### Given task:
Copy out every line containing the word "scene".

---*---

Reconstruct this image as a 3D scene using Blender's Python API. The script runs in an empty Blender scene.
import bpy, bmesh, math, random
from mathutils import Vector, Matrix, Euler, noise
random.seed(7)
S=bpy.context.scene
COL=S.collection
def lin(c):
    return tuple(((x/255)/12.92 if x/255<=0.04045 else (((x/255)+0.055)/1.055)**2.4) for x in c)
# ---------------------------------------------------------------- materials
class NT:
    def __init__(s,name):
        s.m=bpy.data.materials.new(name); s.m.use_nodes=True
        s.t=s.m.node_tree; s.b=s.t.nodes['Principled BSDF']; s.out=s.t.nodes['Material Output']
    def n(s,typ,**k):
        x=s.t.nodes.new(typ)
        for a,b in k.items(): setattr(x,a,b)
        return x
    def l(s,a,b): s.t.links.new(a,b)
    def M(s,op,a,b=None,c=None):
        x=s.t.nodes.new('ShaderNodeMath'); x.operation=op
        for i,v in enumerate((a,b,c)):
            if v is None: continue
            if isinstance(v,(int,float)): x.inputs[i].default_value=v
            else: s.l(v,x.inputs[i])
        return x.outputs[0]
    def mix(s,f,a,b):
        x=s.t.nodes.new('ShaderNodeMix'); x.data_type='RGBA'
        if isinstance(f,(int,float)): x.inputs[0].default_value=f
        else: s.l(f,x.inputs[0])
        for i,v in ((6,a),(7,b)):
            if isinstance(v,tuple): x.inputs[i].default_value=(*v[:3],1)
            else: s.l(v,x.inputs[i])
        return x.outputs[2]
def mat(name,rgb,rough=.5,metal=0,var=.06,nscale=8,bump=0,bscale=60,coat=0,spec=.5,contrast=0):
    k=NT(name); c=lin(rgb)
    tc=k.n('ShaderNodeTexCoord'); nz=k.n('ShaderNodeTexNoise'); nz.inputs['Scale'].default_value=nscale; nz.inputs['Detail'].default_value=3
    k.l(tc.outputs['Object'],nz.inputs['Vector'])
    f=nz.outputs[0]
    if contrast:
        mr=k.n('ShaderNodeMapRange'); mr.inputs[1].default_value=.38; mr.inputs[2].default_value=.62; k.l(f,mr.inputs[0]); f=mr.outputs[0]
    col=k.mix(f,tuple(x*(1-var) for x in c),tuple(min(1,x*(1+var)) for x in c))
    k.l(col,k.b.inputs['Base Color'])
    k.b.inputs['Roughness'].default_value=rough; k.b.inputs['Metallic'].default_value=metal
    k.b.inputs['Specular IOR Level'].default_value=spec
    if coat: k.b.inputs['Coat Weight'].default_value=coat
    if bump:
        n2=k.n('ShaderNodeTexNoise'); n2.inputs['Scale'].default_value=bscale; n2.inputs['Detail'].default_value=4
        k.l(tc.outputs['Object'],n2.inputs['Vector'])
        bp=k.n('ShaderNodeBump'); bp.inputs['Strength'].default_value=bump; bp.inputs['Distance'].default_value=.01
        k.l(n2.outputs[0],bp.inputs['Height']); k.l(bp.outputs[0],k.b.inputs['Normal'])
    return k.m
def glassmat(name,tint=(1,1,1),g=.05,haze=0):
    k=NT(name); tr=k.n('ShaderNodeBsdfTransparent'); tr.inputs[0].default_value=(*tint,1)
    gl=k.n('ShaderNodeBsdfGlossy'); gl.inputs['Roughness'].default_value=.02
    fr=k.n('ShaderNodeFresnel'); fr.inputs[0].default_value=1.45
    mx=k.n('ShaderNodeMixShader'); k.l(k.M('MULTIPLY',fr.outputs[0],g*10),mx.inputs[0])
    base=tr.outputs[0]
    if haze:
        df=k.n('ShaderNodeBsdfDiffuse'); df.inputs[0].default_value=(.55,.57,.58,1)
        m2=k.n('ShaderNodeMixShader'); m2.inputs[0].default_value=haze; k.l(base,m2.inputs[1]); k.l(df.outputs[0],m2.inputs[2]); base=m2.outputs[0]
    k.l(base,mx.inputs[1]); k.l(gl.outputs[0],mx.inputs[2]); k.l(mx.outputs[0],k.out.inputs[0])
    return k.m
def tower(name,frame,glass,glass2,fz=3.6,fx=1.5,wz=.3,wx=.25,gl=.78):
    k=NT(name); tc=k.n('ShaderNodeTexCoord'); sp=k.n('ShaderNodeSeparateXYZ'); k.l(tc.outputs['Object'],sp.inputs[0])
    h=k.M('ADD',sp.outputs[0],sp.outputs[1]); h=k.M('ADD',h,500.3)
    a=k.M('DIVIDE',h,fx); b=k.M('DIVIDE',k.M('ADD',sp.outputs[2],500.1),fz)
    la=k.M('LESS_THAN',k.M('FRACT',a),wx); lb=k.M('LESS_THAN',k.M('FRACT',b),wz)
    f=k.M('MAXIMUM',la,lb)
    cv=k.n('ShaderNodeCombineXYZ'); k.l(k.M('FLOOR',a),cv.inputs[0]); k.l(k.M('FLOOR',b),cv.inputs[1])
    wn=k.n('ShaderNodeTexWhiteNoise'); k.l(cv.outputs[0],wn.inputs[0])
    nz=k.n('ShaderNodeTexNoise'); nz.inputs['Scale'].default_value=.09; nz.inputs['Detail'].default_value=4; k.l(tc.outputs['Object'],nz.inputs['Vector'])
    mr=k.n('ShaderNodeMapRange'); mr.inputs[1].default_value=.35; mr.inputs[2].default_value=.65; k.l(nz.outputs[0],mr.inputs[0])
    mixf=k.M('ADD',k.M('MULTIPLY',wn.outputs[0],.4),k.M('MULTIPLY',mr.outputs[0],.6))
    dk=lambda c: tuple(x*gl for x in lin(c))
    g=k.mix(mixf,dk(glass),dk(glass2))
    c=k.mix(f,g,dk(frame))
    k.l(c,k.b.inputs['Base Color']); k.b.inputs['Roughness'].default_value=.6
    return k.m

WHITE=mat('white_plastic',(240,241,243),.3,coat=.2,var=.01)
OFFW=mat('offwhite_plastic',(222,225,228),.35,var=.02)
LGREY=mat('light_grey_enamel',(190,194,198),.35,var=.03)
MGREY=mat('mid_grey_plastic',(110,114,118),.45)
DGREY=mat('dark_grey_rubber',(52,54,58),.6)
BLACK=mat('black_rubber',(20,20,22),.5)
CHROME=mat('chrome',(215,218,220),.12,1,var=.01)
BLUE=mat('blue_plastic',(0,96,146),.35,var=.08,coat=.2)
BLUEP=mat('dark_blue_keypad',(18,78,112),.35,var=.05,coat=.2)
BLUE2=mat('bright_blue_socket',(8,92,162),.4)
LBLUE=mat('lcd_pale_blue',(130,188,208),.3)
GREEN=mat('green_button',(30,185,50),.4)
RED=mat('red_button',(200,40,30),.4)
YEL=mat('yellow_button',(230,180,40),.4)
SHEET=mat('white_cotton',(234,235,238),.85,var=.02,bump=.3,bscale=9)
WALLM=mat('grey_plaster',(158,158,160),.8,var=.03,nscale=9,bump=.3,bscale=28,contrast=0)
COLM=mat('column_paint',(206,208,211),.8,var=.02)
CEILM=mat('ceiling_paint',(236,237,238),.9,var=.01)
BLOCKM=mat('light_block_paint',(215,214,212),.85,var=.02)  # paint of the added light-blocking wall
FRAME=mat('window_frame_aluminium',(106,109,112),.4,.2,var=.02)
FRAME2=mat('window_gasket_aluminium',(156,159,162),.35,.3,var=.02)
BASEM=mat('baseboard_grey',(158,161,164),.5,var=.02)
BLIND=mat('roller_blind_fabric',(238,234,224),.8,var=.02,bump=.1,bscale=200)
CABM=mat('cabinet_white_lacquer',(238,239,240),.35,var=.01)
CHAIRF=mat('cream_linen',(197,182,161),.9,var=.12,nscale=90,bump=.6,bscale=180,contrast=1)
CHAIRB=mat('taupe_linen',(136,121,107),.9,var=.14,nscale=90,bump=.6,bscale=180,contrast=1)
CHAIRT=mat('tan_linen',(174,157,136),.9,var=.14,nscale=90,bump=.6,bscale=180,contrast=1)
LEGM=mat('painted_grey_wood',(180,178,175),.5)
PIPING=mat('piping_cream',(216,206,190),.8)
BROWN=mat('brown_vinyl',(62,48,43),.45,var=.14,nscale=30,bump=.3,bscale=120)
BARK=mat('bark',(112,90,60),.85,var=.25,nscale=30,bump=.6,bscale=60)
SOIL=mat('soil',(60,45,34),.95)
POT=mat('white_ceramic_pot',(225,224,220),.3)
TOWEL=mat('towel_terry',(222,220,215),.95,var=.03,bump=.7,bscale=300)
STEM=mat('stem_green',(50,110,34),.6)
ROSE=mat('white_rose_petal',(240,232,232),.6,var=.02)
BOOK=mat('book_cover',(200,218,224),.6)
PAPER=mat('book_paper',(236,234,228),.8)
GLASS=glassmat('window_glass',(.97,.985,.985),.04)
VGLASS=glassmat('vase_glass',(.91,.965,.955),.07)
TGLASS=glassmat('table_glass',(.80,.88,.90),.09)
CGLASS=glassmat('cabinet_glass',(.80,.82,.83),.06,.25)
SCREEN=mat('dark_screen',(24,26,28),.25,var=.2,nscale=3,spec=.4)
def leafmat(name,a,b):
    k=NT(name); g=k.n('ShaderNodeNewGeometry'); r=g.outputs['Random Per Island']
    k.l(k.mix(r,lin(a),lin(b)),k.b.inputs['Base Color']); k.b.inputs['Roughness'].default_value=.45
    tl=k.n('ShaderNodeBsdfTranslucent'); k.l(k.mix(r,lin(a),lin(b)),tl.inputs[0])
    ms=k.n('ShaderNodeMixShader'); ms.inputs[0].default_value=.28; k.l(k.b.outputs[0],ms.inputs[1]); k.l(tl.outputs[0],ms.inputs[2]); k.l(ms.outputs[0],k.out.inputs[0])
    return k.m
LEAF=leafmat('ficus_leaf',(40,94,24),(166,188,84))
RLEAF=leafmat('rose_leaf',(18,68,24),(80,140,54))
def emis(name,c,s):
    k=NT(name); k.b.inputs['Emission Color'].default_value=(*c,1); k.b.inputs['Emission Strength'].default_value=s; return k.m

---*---

### Response:
Reconstruct this image as a 3D scene using Blender's Python API. The script runs in an empty Blender scene.
S=bpy.context.scene